*EXERCISE REQUIREMENTS*:
Extract precisely the lines of the entries below, from the first line through the line containing "return a, CP - b * SP, -SP - b * CP".
***** MATERIAL PROVIDED
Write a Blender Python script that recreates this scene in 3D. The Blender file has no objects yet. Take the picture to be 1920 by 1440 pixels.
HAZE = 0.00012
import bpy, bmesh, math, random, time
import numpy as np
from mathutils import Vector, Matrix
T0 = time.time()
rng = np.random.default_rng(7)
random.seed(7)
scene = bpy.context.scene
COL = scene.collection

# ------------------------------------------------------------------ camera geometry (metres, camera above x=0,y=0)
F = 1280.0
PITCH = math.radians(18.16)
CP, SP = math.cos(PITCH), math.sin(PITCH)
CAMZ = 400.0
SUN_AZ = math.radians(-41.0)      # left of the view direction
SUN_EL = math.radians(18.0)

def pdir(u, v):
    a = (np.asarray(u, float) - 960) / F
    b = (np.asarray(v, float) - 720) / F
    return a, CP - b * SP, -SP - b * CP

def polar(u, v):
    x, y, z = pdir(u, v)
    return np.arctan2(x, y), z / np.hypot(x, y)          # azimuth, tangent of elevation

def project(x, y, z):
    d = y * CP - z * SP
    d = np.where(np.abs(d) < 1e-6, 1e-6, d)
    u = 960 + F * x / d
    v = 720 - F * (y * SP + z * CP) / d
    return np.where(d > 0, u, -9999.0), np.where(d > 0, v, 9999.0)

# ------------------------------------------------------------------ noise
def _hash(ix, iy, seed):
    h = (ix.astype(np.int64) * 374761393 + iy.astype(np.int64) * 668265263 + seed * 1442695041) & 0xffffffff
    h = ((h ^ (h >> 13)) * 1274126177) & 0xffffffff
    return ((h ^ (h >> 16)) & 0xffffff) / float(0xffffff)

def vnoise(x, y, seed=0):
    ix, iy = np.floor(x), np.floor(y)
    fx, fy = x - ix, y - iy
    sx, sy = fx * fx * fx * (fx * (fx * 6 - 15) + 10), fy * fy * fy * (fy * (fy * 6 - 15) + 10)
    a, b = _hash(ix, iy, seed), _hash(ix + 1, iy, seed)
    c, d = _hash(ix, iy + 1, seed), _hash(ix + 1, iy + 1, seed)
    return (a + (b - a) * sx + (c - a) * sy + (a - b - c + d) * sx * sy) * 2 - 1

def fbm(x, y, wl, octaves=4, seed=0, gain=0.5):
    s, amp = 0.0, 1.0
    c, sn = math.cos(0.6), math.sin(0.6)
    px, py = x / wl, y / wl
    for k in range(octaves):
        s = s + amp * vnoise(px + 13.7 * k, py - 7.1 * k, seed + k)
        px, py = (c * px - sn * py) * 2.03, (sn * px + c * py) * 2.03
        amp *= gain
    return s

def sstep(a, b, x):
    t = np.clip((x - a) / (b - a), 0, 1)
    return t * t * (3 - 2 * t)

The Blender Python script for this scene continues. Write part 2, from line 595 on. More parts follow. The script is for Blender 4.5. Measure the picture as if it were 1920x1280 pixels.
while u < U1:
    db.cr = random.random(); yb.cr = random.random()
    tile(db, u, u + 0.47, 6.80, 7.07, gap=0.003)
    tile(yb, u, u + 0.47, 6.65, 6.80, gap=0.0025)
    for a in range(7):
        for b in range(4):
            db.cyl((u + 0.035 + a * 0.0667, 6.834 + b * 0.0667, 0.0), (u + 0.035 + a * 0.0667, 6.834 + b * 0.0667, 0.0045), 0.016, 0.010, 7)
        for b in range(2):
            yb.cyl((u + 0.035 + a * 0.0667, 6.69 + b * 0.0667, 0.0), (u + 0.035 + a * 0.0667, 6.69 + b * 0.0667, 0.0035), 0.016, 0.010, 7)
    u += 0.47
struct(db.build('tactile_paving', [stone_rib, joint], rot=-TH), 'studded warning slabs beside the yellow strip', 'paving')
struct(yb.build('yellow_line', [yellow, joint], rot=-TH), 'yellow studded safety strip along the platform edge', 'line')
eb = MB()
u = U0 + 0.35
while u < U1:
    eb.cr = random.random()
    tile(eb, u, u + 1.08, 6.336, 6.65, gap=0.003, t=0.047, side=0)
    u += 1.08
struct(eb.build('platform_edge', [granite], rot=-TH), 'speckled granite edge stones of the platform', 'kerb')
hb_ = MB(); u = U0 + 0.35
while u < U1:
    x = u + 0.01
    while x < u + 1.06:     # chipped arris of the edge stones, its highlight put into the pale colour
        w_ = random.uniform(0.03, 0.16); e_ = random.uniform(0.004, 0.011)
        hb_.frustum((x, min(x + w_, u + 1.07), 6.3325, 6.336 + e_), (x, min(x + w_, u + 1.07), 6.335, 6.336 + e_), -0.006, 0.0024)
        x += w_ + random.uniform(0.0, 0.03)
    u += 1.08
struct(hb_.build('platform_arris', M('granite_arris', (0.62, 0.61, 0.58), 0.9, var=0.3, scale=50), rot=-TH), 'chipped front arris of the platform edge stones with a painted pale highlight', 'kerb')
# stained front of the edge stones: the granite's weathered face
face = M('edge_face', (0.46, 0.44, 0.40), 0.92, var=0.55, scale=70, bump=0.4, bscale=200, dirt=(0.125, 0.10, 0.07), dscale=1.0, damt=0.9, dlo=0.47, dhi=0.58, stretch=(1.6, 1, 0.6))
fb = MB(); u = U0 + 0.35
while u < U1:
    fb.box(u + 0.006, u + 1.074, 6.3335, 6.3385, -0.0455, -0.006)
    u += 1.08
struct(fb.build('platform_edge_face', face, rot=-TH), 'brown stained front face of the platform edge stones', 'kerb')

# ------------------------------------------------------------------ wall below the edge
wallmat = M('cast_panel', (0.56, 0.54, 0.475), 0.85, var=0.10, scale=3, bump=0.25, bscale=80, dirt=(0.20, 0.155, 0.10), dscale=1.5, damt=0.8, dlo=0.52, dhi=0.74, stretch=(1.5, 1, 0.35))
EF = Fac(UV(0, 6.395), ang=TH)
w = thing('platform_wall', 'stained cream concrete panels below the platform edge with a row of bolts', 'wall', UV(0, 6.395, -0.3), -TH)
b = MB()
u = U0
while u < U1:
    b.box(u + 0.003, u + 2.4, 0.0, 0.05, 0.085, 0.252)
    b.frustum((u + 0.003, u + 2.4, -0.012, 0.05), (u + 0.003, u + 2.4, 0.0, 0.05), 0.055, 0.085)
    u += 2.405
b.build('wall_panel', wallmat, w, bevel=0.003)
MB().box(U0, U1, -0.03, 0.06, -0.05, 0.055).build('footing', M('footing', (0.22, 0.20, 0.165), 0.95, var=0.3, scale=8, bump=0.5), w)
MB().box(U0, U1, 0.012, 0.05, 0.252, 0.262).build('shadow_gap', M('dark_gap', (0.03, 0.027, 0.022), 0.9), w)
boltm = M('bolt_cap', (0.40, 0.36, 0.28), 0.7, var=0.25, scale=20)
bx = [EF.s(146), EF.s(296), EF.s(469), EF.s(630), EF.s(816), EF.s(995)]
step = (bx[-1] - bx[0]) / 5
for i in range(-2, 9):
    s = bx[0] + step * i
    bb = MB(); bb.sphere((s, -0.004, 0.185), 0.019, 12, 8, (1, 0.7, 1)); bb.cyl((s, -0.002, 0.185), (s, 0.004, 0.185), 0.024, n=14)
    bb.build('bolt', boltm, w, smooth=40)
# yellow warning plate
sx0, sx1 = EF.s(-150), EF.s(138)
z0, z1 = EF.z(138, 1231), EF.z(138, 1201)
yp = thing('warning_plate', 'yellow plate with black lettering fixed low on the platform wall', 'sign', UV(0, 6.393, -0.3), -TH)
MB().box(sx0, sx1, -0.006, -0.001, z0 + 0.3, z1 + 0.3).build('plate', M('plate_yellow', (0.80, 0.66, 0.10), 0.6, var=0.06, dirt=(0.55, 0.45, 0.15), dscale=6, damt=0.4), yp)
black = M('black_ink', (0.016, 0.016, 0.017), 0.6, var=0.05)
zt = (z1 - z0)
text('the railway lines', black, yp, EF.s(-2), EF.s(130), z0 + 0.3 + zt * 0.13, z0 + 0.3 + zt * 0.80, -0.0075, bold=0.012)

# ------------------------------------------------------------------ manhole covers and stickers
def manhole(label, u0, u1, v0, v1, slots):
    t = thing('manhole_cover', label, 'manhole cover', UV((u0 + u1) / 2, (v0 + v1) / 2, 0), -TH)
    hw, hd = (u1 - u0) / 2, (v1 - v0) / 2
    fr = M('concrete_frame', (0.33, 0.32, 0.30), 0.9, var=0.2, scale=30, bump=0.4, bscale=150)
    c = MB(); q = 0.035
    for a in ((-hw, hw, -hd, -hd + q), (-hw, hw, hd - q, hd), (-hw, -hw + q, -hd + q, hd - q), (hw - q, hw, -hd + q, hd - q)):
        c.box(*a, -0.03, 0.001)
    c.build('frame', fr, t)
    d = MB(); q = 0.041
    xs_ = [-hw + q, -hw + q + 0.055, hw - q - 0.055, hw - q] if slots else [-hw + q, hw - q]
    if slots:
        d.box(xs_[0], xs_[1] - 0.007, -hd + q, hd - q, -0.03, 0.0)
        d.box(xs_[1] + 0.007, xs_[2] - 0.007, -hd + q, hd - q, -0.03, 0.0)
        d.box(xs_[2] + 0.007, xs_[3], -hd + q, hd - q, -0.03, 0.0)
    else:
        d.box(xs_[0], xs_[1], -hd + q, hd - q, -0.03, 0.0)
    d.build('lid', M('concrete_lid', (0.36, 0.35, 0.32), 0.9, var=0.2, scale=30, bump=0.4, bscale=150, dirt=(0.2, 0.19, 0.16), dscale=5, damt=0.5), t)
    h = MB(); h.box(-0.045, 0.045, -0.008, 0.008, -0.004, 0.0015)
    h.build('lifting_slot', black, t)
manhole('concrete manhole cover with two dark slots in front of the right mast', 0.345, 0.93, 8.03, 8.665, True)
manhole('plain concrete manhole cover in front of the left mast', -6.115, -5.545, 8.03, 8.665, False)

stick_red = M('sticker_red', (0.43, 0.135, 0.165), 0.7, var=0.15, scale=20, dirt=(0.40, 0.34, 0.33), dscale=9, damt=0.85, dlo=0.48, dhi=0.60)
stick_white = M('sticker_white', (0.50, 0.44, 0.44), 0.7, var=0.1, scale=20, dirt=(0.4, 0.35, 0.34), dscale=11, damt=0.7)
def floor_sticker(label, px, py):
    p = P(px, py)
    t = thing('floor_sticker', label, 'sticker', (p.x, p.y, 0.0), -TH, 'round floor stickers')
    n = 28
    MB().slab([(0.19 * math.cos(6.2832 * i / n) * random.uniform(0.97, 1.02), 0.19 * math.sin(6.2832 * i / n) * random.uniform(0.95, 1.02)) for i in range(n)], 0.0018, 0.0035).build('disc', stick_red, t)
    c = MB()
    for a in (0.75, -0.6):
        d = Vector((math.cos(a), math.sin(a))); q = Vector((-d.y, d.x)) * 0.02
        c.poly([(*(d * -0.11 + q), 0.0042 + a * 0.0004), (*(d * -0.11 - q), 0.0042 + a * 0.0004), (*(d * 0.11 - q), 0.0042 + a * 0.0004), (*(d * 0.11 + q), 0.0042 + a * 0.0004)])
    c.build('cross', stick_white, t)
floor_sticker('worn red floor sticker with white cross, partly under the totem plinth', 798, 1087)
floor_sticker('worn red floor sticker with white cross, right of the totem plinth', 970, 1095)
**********
*TASK ANSWER*:
Write a Blender Python script that recreates this scene in 3D. The Blender file has no objects yet. Take the picture to be 1920 by 1440 pixels.
HAZE = 0.00012
import bpy, bmesh, math, random, time
import numpy as np
from mathutils import Vector, Matrix
T0 = time.time()
rng = np.random.default_rng(7)
random.seed(7)
scene = bpy.context.scene
COL = scene.collection

# ------------------------------------------------------------------ camera geometry (metres, camera above x=0,y=0)
F = 1280.0
PITCH = math.radians(18.16)
CP, SP = math.cos(PITCH), math.sin(PITCH)
CAMZ = 400.0
SUN_AZ = math.radians(-41.0)      # left of the view direction
SUN_EL = math.radians(18.0)

def pdir(u, v):
    a = (np.asarray(u, float) - 960) / F
    b = (np.asarray(v, float) - 720) / F
    return a, CP - b * SP, -SP - b * CP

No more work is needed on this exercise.